## MATERIAL
[start]

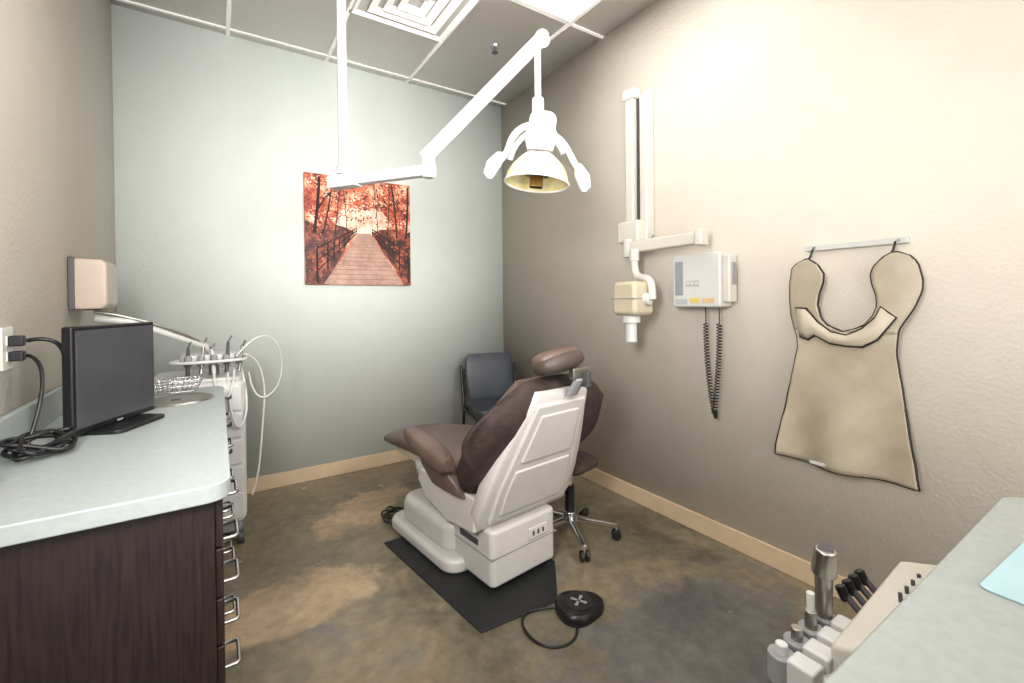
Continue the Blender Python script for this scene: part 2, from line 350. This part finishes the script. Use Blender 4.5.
for i,(hgt,lean,mm_) in enumerate(((.0,.0,dgray),(.02,.012,chrome),(-.01,-.008,white),(.025,.01,dgray),(.0,.02,chrome))):
    x=-.13+i*.055
    cyl('holder',(x,2.80,.965),(x,2.83,1.005),.017,grayp,g)
    cyl('handpiece',(x,2.79,.92),(x+lean,2.845,1.05+hgt),.010,mm_,g,r1=.007); cyl('handpiece_tip',(x+lean,2.845,1.05+hgt),(x+lean+.015,2.80,1.085+hgt),.005,chrome,g)
tube('hose',[(-.02,2.79,.93),(-.02,2.74,.82),(.02,2.72,.76),(.06,2.73,.82),(.07,2.80,.93)],.006,white,g)
tube('hose',[(.04,2.80,.94),(.04,2.74,.8),(.06,2.70,.65),(.10,2.72,.62),(.14,2.80,.75),(.10,2.86,.95)],.006,white,g)
tube('hose',[(.08,2.80,1.0),(.17,2.82,1.12),(.28,2.88,1.10),(.32,2.92,.92),(.28,2.93,.74),(.16,2.92,.72),(.14,2.9,.9)],.0055,white,g)
tube('hose',[(.08,2.84,1.0),(.16,2.9,1.02),(.24,2.95,.85),(.20,2.95,.55),(.19,2.95,.3),(.15,2.93,.2)],.006,white2,g)
tube('support_arm',[(-.46,2.70,1.22),(-.34,2.72,1.20),(-.06,2.85,1.06),(-.02,2.92,1.0)],.016,white,g,smooth=False)
tube('support_arm_cable',[(-.46,2.69,1.25),(-.30,2.71,1.22),(-.12,2.80,1.13),(-.02,2.88,1.03)],.008,steel,g)
g=group('wire_basket',(-.19,2.55,CT+.001))
for z,s in((.0,.8),(.025,.9),(.05,1.0)):
    tube('ring',[(x*s,y*s,z+.004) for x,y in rrect(-.13,-.055,.13,.055,.02,3)],.003,chrome,g,smooth=False,cyclic=True)
for x,y in rrect(-.13,-.055,.13,.055,.03,3)+[(t*.02,-.055) for t in range(-4,5)]+[(t*.02,.055) for t in range(-4,5)]:
    tube('wire',[(x*.8,y*.8,.004),(x,y,.054)],.002,chrome,g,smooth=False,bres=1)
# ---------------------------------------------------------------- side chair
g=group('side_chair',(1.86,3.05,0),math.radians(-14))
fr=mat('chair_frame_black',(30,30,32),.35,.3)
def pad(name,w0,w1,h,t,m):
    secs=[];K=11
    for k in range(K):
        u=k/(K-1); s=math.sin(pi*u)**.35 if 0<u<1 else .12
        w=(w0+(w1-w0)*u)*(.80+.20*min(1,s)); secs.append([(x,y*max(s,.2),(u-.5)*h) for x,y in sell(w/2,t/2,28,4)])
    return loft(name,secs,m,None)
o=pad('back_pad',.40,.44,.40,.06,navy); o.parent=g; o.location=(0,.23,.64); o.rotation_euler=(-.16,0,0)
prism('seat_pad',rrect(-.23,-.24,.23,.21,.06),.41,.475,navy,g,bevel=.025,seg=4)
for sx in(-1,1):
    x=.235*sx
    tube('frame_side',[(x,.30,.74),(x,.22,.45),(x,.20,.40),(x,.27,.012)],.012,fr,g,smooth=False)
    tube('front_leg',[(x,.21,.40),(x,-.20,.40),(x,-.23,.37),(x,-.25,.012)],.012,fr,g,smooth=False)
tube('cross_bar',[(-.235,.2,.40),(.235,.2,.40)],.01,fr,g,smooth=False); tube('cross_bar',[(-.235,-.2,.40),(.235,-.2,.40)],.01,fr,g,smooth=False)
tube('back_bar',[(-.235,.28,.70),(.235,.28,.70)],.01,fr,g,smooth=False)
# ---------------------------------------------------------------- floor mat + dental chair
prism('floor_mat',[(.72,2.36),(.83,1.51),(1.19,1.49),(1.36,1.72),(1.36,2.40)],.0,.008,blackr,None,bevel=.003)
g=group('dental_chair',(1.17,1.95,.0085),math.radians(7))
prism('base_plate',rrect(-.31,-.05,.26,.62,.09),.0,.07,chairW,g,bevel=.025,seg=4)
prism('base_hump',rrect(-.27,.02,.20,.54,.08),.05,.21,chairW,g,bevel=.05,seg=5)
prism('rear_housing',rrect(-.23,-.26,.16,.16,.03),.02,.27,chairW,g,bevel=.018,seg=4)
box('housing_groove',(-.233,-.262,.15),(.163,.10,.155),grayp,g,bevel=.001)
box('outlet_panel',(-.02,-.268,.17),(.10,-.259,.22),mat('outlet_ivory',(200,196,188),.4),g,bevel=.003)
for x in(.0,.03,.06): box('outlet_slot',(x,-.2695,.185),(x+.012,-.2675,.205),dgray,g,bevel=.0005)
box('name_badge',(-.236,-.16,.18),(-.2305,-.02,.205),dgray,g,bevel=.001)
def rs(y,z,w,h,e=5,tilt=0):
    return [(a,y+b*math.sin(tilt),z+b*math.cos(tilt)) for a,b in sell(w/2,h/2,28,e)]
loft('lift_link',[[(a*.17,.26+b*.12,.15) for a,b in sell(1,1,20,5)],[(a*.16,.16+b*.12,.28) for a,b in sell(1,1,20,5)],[(a*.16,.06+b*.14,.40) for a,b in sell(1,1,20,5)]],chairW,g)
loft('seat_shell',[rs(-.20,.36,.40,.10),rs(-.12,.35,.50,.14),rs(.1,.355,.52,.14),rs(.35,.37,.50,.12),rs(.44,.38,.44,.06)],chairW,g)
loft('seat_cushion',[rs(-.22,.46,.40,.06,3.5),rs(-.16,.46,.50,.12,3.5),rs(.05,.455,.54,.13,3.5),rs(.22,.46,.52,.14,3.5),rs(.38,.475,.48,.12,3.5),rs(.58,.455,.44,.10,3.2),rs(.78,.425,.42,.09,3.0),rs(.91,.405,.38,.08,2.6),rs(.97,.395,.28,.055,2.4),rs(.99,.392,.12,.02,2.2)],taupe,g)
loft('leg_shell',[rs(.36,.40,.36,.06),rs(.5,.385,.38,.06),rs(.75,.37,.34,.05),rs(.88,.36,.24,.03)],beigeS,g)
for sx in(-1,1):
    prism('hip_cover',[(-.2,.26),(.02,.24),(.22,.29),(.30,.36),(.26,.42),(-.22,.42)],.245*sx,.285*sx,chairW,g,axis='x',bevel=.012)
b0=Vector((0,-.21,.27)); b1=Vector((0,-.46,.885)); up=(b1-b0).normalized(); nf=Vector((0,up.z,-up.y))
BL=(b1-b0).length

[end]

## PROBLEM DESCRIPTION
Without the pictures, copy the material exactly as given.

## EXERCISE SOLUTION
Continue the Blender Python script for this scene: part 2, from line 350. This part finishes the script. Use Blender 4.5.
for i,(hgt,lean,mm_) in enumerate(((.0,.0,dgray),(.02,.012,chrome),(-.01,-.008,white),(.025,.01,dgray),(.0,.02,chrome))):
    x=-.13+i*.055
    cyl('holder',(x,2.80,.965),(x,2.83,1.005),.017,grayp,g)
    cyl('handpiece',(x,2.79,.92),(x+lean,2.845,1.05+hgt),.010,mm_,g,r1=.007); cyl('handpiece_tip',(x+lean,2.845,1.05+hgt),(x+lean+.015,2.80,1.085+hgt),.005,chrome,g)
tube('hose',[(-.02,2.79,.93),(-.02,2.74,.82),(.02,2.72,.76),(.06,2.73,.82),(.07,2.80,.93)],.006,white,g)
tube('hose',[(.04,2.80,.94),(.04,2.74,.8),(.06,2.70,.65),(.10,2.72,.62),(.14,2.80,.75),(.10,2.86,.95)],.006,white,g)
tube('hose',[(.08,2.80,1.0),(.17,2.82,1.12),(.28,2.88,1.10),(.32,2.92,.92),(.28,2.93,.74),(.16,2.92,.72),(.14,2.9,.9)],.0055,white,g)
tube('hose',[(.08,2.84,1.0),(.16,2.9,1.02),(.24,2.95,.85),(.20,2.95,.55),(.19,2.95,.3),(.15,2.93,.2)],.006,white2,g)
tube('support_arm',[(-.46,2.70,1.22),(-.34,2.72,1.20),(-.06,2.85,1.06),(-.02,2.92,1.0)],.016,white,g,smooth=False)
tube('support_arm_cable',[(-.46,2.69,1.25),(-.30,2.71,1.22),(-.12,2.80,1.13),(-.02,2.88,1.03)],.008,steel,g)
g=group('wire_basket',(-.19,2.55,CT+.001))
for z,s in((.0,.8),(.025,.9),(.05,1.0)):
    tube('ring',[(x*s,y*s,z+.004) for x,y in rrect(-.13,-.055,.13,.055,.02,3)],.003,chrome,g,smooth=False,cyclic=True)
for x,y in rrect(-.13,-.055,.13,.055,.03,3)+[(t*.02,-.055) for t in range(-4,5)]+[(t*.02,.055) for t in range(-4,5)]:
    tube('wire',[(x*.8,y*.8,.004),(x,y,.054)],.002,chrome,g,smooth=False,bres=1)
# ---------------------------------------------------------------- side chair
g=group('side_chair',(1.86,3.05,0),math.radians(-14))
fr=mat('chair_frame_black',(30,30,32),.35,.3)
def pad(name,w0,w1,h,t,m):
    secs=[];K=11
    for k in range(K):
        u=k/(K-1); s=math.sin(pi*u)**.35 if 0<u<1 else .12
        w=(w0+(w1-w0)*u)*(.80+.20*min(1,s)); secs.append([(x,y*max(s,.2),(u-.5)*h) for x,y in sell(w/2,t/2,28,4)])
    return loft(name,secs,m,None)
o=pad('back_pad',.40,.44,.40,.06,navy); o.parent=g; o.location=(0,.23,.64); o.rotation_euler=(-.16,0,0)
prism('seat_pad',rrect(-.23,-.24,.23,.21,.06),.41,.475,navy,g,bevel=.025,seg=4)
for sx in(-1,1):
    x=.235*sx
    tube('frame_side',[(x,.30,.74),(x,.22,.45),(x,.20,.40),(x,.27,.012)],.012,fr,g,smooth=False)
    tube('front_leg',[(x,.21,.40),(x,-.20,.40),(x,-.23,.37),(x,-.25,.012)],.012,fr,g,smooth=False)
tube('cross_bar',[(-.235,.2,.40),(.235,.2,.40)],.01,fr,g,smooth=False); tube('cross_bar',[(-.235,-.2,.40),(.235,-.2,.40)],.01,fr,g,smooth=False)
tube('back_bar',[(-.235,.28,.70),(.235,.28,.70)],.01,fr,g,smooth=False)
# ---------------------------------------------------------------- floor mat + dental chair
prism('floor_mat',[(.72,2.36),(.83,1.51),(1.19,1.49),(1.36,1.72),(1.36,2.40)],.0,.008,blackr,None,bevel=.003)
g=group('dental_chair',(1.17,1.95,.0085),math.radians(7))
prism('base_plate',rrect(-.31,-.05,.26,.62,.09),.0,.07,chairW,g,bevel=.025,seg=4)
prism('base_hump',rrect(-.27,.02,.20,.54,.08),.05,.21,chairW,g,bevel=.05,seg=5)
prism('rear_housing',rrect(-.23,-.26,.16,.16,.03),.02,.27,chairW,g,bevel=.018,seg=4)
box('housing_groove',(-.233,-.262,.15),(.163,.10,.155),grayp,g,bevel=.001)
box('outlet_panel',(-.02,-.268,.17),(.10,-.259,.22),mat('outlet_ivory',(200,196,188),.4),g,bevel=.003)
for x in(.0,.03,.06): box('outlet_slot',(x,-.2695,.185),(x+.012,-.2675,.205),dgray,g,bevel=.0005)
box('name_badge',(-.236,-.16,.18),(-.2305,-.02,.205),dgray,g,bevel=.001)
def rs(y,z,w,h,e=5,tilt=0):
    return [(a,y+b*math.sin(tilt),z+b*math.cos(tilt)) for a,b in sell(w/2,h/2,28,e)]
loft('lift_link',[[(a*.17,.26+b*.12,.15) for a,b in sell(1,1,20,5)],[(a*.16,.16+b*.12,.28) for a,b in sell(1,1,20,5)],[(a*.16,.06+b*.14,.40) for a,b in sell(1,1,20,5)]],chairW,g)
loft('seat_shell',[rs(-.20,.36,.40,.10),rs(-.12,.35,.50,.14),rs(.1,.355,.52,.14),rs(.35,.37,.50,.12),rs(.44,.38,.44,.06)],chairW,g)
loft('seat_cushion',[rs(-.22,.46,.40,.06,3.5),rs(-.16,.46,.50,.12,3.5),rs(.05,.455,.54,.13,3.5),rs(.22,.46,.52,.14,3.5),rs(.38,.475,.48,.12,3.5),rs(.58,.455,.44,.10,3.2),rs(.78,.425,.42,.09,3.0),rs(.91,.405,.38,.08,2.6),rs(.97,.395,.28,.055,2.4),rs(.99,.392,.12,.02,2.2)],taupe,g)
loft('leg_shell',[rs(.36,.40,.36,.06),rs(.5,.385,.38,.06),rs(.75,.37,.34,.05),rs(.88,.36,.24,.03)],beigeS,g)
for sx in(-1,1):
    prism('hip_cover',[(-.2,.26),(.02,.24),(.22,.29),(.30,.36),(.26,.42),(-.22,.42)],.245*sx,.285*sx,chairW,g,axis='x',bevel=.012)
b0=Vector((0,-.21,.27)); b1=Vector((0,-.46,.885)); up=(b1-b0).normalized(); nf=Vector((0,up.z,-up.y))
BL=(b1-b0).length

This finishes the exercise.